Elmish.Hooks

newtype Hook a

The type of a hook, e.g. the result of calling useState. It turns out that hooks can be modeled as a continuation, where the callback function returns a new component (created with wrapWithLocalState) given the encapsulated value. E.g., in the case of useState, you can think of it as accepting a callback function, which gets passed the current state and a setter for the current state:

useState "" \(foo /\ setFoo) -> …

Modeling it as a continuation allows us to make it a monad and write in do-notation, which looks a lot like the React hooks syntax:

withHooks do
  foo /\ setFoo <- useState ""
  pure …

Instances

• Functor Hook
• Apply Hook
• Applicative Hook
• Bind Hook
• Monad Hook

withHooks :: Hook ReactElement -> ReactElement

Unwraps a Hook ReactElement, which is usually created by using one or more hooks and then using pure to encapsulate a ReactElement. E.g.:

view :: ReactElement
view = withHooks do
  name /\ setName <- useState ""
  pure $ H.input_ "" { value: name, onChange: setName <?| eventTargetValue }

uniqueNameFromCurrentCallStack :: { prefix :: String, skipFrames :: Int } -> ComponentName

Generates a ComponentName to be passed to mkHook.

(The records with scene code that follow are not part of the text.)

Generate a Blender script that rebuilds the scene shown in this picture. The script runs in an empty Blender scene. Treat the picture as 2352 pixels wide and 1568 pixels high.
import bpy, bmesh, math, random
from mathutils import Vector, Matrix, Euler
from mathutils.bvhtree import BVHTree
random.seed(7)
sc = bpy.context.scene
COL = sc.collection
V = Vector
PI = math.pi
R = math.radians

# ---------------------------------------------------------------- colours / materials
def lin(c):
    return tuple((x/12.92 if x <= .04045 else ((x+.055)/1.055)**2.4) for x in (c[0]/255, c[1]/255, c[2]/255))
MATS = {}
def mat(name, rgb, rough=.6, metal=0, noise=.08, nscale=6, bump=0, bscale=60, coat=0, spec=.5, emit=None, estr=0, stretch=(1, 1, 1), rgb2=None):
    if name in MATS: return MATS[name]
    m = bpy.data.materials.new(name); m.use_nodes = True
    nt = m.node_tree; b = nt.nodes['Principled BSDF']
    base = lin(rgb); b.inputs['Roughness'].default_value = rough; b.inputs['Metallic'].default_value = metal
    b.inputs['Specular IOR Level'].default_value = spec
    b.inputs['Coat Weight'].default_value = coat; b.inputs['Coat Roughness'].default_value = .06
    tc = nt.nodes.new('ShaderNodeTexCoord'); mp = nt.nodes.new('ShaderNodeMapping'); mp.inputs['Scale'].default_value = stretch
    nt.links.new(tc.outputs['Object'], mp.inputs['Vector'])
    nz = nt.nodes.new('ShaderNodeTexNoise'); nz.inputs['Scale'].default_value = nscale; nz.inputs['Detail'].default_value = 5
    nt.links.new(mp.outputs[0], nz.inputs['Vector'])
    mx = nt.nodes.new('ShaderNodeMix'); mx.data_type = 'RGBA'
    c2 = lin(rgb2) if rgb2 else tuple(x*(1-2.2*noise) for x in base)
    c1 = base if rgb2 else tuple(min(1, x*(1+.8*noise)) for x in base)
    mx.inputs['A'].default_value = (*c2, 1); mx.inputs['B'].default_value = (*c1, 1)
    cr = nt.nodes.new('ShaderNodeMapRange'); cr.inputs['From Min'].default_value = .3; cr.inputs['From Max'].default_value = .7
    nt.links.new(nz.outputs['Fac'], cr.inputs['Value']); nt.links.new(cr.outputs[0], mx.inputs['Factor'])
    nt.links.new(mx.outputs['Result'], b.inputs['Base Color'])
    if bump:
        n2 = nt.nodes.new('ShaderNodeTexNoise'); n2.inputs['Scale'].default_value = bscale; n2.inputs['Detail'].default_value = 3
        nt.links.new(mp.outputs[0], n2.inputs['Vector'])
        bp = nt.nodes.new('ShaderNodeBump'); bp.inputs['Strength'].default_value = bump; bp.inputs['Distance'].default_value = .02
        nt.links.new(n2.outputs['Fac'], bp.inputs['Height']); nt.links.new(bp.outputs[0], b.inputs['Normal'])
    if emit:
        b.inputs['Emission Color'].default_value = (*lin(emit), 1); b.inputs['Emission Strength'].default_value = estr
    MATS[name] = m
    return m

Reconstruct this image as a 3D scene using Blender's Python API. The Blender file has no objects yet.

mkHook :: forall msg state a. ComponentName -> ((a -> ReactElement) -> ComponentDef msg state) -> Hook a

Given a ComponentName and a function to create a ComponentDef (from a render function a -> ReactElement), mkHook creates a Hook a. The name can be anything, but it’s recommended to use uniqueNameFromCurrentCallStack to create a unique name based on where the hook is called from in the stack trace. uniqueNameFromCurrentCallStack accepts a skipFrames :: Int argument to indicate how many frames back it should look for the call site of the hook, as well as a prefix argument that will be the prefix of the resulting ComponentName.

It’s also recommended to create the name in a where clause and make your hook a function accepting one argument. Even if your hook takes more than one argument, you can put the rest o the arguments in a lambda in the function body:

myHook x = \y z -> mkHook …
  where
    name = uniqueNameFromCurrentCallStack { skipFrames: 3, prefix: "MyHook" }

This ensures that the number of frames to skip is predictably 3. If defining the function differently, a different number of frames can be passed. uniqueNameFromCurrentCallStackTraced can be used to help find the correct number.

As an example of how to use mkHook, useEffect uses it like so:

useEffect :: Aff Unit -> Hook Unit
useEffect init =
  mkHook name \render ->
    { init: forkVoid init
    , update: \_ msg -> absurd msg
    , view: \_ _ -> render unit
    }
  where
    name = ComponentName $ genStableUUID { skipFrames: 3, prefix: "UseEffect" }

Operator alias for Elmish.Hooks.Type.withHook (left-associative / precedence 1)

Operator alias for Elmish.Hooks.Type.withHookCurried (left-associative / precedence 1)

useEffect :: Aff Unit -> Hook Unit

The useEffect hook takes an effect (Aff) to run and runs it in the init of the resulting component. E.g.:

todos :: ReactElement
todos = withHooks do
  todos /\ setTodos <- useState []

  useEffect do
    todos <- API.fetchTodos
    liftEffect $ setTodos todos

  pure $ H.fragment $ todoView <$> todos

useState :: forall state. state -> Hook (state /\ (Dispatch state))

The useState hook takes an initial state and returns a Hook encapsulating the current state and a setState function. E.g.:

view :: ReactElement
view = withHooks do
  visible /\ setVisible <- useState false
  pure $
    H.fragment
    [ H.button_ "" { onClick: setVisible $ not visible } "Toggle visibility"
    , if visible
        then H.div "" "Content"
        else H.empty
    ]